A Human–Machine Methodology for Investigating Systems Thinking in a Complex Corpus

2018 
Systems thinking characterizes the paradigm needed to effectively design, maintain, and utilize systems. Prior work has shown that there is a language of systems thinking and that its presence can be quantified within text using supervised learning methods. Building on this foundation, we present a human-in-the-loop methodology that utilizes topic models to facilitate the identification of systems thinking within a corpus of documents. Though explorative, it requires no manual grading of documents, which makes it significantly faster than previous methods. The methodology uses each document's topic proportion within a systems thinking topic as a proxy measure for the potential of strong systems thinking.

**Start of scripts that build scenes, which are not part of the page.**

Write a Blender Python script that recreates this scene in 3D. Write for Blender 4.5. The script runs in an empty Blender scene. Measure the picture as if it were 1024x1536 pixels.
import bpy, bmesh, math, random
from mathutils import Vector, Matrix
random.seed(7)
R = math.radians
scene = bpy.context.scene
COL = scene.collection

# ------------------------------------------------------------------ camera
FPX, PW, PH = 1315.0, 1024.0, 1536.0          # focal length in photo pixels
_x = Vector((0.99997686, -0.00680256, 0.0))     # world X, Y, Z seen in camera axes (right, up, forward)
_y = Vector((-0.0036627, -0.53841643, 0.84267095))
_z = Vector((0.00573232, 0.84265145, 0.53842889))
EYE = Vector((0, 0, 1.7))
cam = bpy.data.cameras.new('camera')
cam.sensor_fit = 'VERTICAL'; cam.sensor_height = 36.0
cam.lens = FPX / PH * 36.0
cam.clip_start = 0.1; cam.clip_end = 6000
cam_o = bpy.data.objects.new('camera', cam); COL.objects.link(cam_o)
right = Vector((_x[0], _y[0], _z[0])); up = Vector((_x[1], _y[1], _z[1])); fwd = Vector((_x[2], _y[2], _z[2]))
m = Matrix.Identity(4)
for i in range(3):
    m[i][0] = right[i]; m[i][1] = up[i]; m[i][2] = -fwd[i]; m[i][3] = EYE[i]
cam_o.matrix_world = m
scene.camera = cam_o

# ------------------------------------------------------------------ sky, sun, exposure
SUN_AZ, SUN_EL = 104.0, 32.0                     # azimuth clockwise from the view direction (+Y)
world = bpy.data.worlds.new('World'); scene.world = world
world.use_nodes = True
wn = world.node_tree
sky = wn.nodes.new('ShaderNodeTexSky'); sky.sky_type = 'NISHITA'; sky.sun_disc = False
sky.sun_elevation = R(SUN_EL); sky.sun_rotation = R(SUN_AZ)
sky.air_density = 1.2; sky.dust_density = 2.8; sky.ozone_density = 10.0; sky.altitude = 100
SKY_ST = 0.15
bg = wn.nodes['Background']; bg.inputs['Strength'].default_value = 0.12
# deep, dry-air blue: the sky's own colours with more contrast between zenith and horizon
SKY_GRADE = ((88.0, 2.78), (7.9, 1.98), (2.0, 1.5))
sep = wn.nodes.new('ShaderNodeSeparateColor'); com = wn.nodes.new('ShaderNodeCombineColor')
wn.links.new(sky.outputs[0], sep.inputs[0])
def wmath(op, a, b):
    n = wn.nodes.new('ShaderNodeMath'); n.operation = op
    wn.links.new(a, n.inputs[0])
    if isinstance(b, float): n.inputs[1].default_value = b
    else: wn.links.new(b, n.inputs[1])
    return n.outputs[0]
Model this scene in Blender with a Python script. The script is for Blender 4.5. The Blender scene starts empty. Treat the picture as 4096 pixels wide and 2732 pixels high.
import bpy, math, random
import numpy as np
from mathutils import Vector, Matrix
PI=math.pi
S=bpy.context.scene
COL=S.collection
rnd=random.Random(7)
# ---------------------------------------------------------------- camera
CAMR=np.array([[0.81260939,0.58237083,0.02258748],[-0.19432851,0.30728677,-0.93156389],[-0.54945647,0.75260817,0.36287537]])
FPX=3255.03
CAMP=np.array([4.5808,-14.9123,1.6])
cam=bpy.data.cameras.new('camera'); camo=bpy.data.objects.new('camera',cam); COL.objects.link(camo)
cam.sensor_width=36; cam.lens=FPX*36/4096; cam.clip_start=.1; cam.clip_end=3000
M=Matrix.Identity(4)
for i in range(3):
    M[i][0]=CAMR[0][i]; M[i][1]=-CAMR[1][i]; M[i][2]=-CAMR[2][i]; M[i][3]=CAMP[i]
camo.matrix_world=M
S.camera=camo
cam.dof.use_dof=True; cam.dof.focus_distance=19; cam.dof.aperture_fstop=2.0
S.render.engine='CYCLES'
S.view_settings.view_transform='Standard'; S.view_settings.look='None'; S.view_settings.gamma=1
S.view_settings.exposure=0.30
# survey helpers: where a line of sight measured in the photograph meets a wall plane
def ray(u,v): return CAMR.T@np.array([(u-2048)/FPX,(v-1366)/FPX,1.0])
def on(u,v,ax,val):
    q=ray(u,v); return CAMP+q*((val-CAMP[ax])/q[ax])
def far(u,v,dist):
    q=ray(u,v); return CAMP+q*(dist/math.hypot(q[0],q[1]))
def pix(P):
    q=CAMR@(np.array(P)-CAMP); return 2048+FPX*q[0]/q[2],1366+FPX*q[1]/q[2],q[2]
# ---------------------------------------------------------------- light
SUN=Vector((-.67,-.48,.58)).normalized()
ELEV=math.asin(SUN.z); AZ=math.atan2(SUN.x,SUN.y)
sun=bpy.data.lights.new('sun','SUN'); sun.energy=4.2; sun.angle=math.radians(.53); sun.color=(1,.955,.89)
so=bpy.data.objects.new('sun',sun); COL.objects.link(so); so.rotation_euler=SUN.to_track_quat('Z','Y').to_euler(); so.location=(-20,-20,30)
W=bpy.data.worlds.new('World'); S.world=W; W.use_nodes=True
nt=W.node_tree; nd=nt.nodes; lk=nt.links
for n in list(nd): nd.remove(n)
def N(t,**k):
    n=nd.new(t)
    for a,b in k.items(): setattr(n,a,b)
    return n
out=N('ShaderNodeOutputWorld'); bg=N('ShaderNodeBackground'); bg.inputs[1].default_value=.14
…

The novel aspect of the methodology is in the seeding of the corpus; the user encourages the emergence of the systems thinking topic by adding several documents that demonstrate strong systems thinking to the corpus. Additionally, seeding could be used with concepts other than systems thinking. A Tukey test on a graded corpus reveals that the top echelons of strong systems thinking papers have significantly higher mean topic proportions in the systems thinking topic than lower graded papers. Additionally, a case study on a corpus of Army documents related to the development, character, and management of soldiers demonstrates the methodology's effectiveness in overviewing a system and in providing research direction. The definition of strong systems thinking and the interpretation of topics are subjective, but the methodology overcomes this hurdle by leveraging human intuition and keeping a human in the loop.